The cooperative agreement, funded at $3 million for the first year, provides for UVM faculty to collaborate with ARS researchers imbedded on the UVM campus. The ARS Food Systems Research Station agreement will be renewed annually for at least five years.
As vice chairman of the Senate Appropriations Committee, Senator Patrick Leahy authored language in a 2019 appropriations bill to establish and fund the UVM-ARS collaboration. A provision that Senator Leahy secured in the FY20 Senate Agriculture Appropriations bill would increase funding to $5 million per year should it become law.
Senator Leahy said, “The University of Vermont is known nationally and internationally for its expertise in nutrition and sustainable agriculture, and I’m proud that the USDA ARS researchers will now have a station on campus to draw upon and expand that knowledge base. Vermont has been at the forefront of diversified, sustainable, local food systems, and this research station will allow other regions to benefit from what we have learned and are building here in Vermont.”
“We couldn’t be more grateful to Senator Leahy for seeing the great need for this research and crafting legislation to support it,” said Suresh Garimella, UVM president. “Helping small, diversified farms succeed is critical to Vermont’s economic health and at the heart of UVM’s land grant mission. I’m very proud that UVM will be part of this effort and the larger mission to help small farms across the country.”
The goal of the project is to create tangible information farmers can understand and put to practical use to help them sustain their operations, said Jean Harvey, interim dean of UVM’s College of Agriculture and Life Sciences and a co-director of the project.
UVM faculty, in combination with ARS staff, are ideally suited to that task, Harvey said. “We have agricultural economists, dairy specialists, agronomists, experts who study environmental issues, data modelers, consumer preference specialists and social scientists – all of them focused on Vermont’s small farms and value-added producers,” she said. “We believe the end-product of this joint project with ARS will have tremendous value for the small farm sector in Vermont, in the region and across the country.”

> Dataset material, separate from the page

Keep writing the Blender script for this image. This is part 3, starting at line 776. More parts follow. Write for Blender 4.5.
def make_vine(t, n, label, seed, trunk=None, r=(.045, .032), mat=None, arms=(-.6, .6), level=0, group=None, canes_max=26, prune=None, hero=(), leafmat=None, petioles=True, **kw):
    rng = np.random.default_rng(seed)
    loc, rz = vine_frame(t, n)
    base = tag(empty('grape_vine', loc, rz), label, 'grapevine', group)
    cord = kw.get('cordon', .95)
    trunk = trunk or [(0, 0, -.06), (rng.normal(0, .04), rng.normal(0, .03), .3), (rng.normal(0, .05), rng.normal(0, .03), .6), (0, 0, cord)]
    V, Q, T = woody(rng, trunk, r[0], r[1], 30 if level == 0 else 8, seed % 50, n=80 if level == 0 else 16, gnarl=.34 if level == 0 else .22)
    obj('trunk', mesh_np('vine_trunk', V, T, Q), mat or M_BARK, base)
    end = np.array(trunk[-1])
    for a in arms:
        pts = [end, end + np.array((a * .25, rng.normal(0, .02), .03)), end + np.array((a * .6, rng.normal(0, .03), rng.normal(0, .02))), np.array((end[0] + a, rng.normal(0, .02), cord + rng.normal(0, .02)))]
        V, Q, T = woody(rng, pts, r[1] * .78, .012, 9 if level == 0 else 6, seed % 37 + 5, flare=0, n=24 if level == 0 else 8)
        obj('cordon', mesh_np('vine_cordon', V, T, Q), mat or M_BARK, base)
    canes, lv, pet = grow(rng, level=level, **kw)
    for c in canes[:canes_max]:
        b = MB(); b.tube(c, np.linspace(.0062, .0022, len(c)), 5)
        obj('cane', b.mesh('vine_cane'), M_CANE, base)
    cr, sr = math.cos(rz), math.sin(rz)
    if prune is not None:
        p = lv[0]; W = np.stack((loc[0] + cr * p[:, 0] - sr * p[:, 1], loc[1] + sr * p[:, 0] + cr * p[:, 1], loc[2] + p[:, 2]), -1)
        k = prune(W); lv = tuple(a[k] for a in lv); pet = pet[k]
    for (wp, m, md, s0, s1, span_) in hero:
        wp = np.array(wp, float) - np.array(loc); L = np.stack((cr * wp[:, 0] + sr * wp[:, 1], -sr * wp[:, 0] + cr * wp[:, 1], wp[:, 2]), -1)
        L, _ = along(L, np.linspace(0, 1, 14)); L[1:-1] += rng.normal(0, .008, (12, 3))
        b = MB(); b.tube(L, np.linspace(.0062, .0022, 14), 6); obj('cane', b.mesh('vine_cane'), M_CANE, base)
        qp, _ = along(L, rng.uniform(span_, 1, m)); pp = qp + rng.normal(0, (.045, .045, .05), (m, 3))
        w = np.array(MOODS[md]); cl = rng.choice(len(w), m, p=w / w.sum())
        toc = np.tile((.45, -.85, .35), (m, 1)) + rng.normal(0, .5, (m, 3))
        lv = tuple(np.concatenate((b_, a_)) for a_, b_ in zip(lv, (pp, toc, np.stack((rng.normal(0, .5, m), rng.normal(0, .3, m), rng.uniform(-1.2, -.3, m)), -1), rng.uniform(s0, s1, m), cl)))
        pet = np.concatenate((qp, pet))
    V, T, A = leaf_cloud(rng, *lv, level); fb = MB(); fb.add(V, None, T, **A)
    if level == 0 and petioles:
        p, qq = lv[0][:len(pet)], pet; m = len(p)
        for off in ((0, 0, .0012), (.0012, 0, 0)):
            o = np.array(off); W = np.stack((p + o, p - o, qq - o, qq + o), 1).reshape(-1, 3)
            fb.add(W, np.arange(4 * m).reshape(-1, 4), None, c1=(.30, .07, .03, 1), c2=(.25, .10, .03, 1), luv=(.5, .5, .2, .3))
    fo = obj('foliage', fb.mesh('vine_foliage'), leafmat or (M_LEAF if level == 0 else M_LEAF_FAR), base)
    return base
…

ARS has maintained long-standing collaborations with universities across the country. The UVM project is another opportunity to partner with academia to find solutions to critical issue related to agriculture.
Small farms account for roughly 89 percent of all farms in America, according to the UDSA’s Economic Research Service.

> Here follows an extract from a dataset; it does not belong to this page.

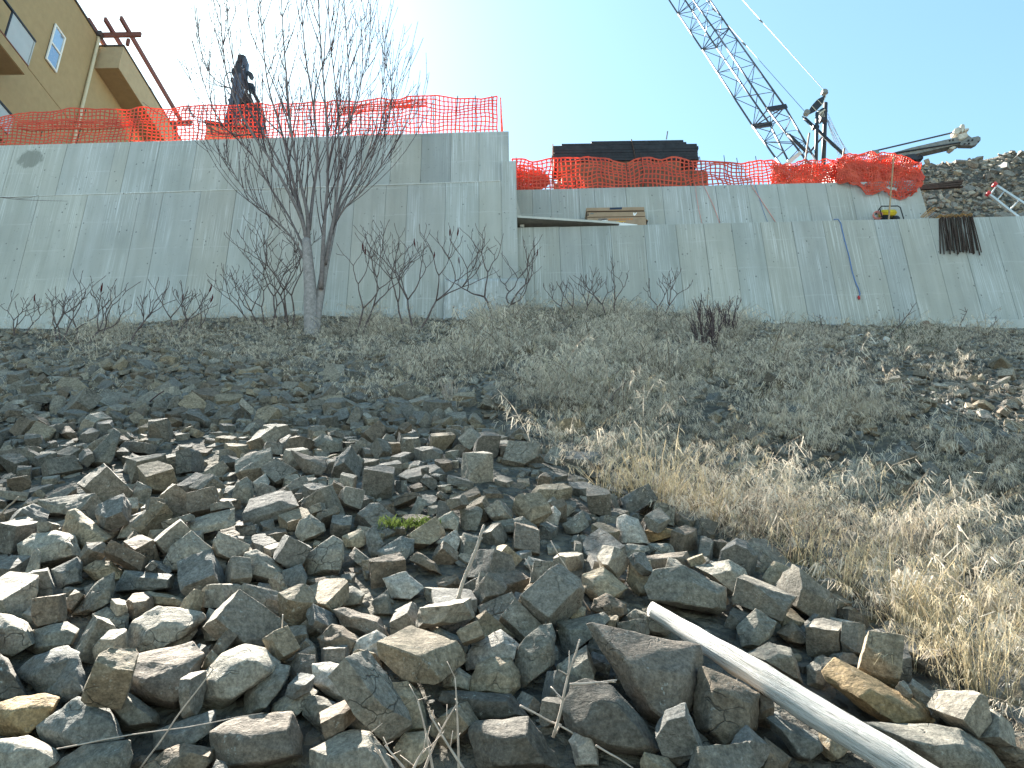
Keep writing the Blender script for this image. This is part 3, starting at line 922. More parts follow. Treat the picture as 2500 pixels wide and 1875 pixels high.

The Agricultural Research Service was created in 1952 to be the USDA’s primary scientific research agency. Its main focus is on research to develop solutions to agricultural problems and to disseminate that data. ARS research complements the work of state colleges and universities, agricultural experiment stations, other federal and state agencies, and the private sector. Its research, as in the case of the collaboration with UVM, often focuses on regional issues that have national implications, and where there is a clear federal role.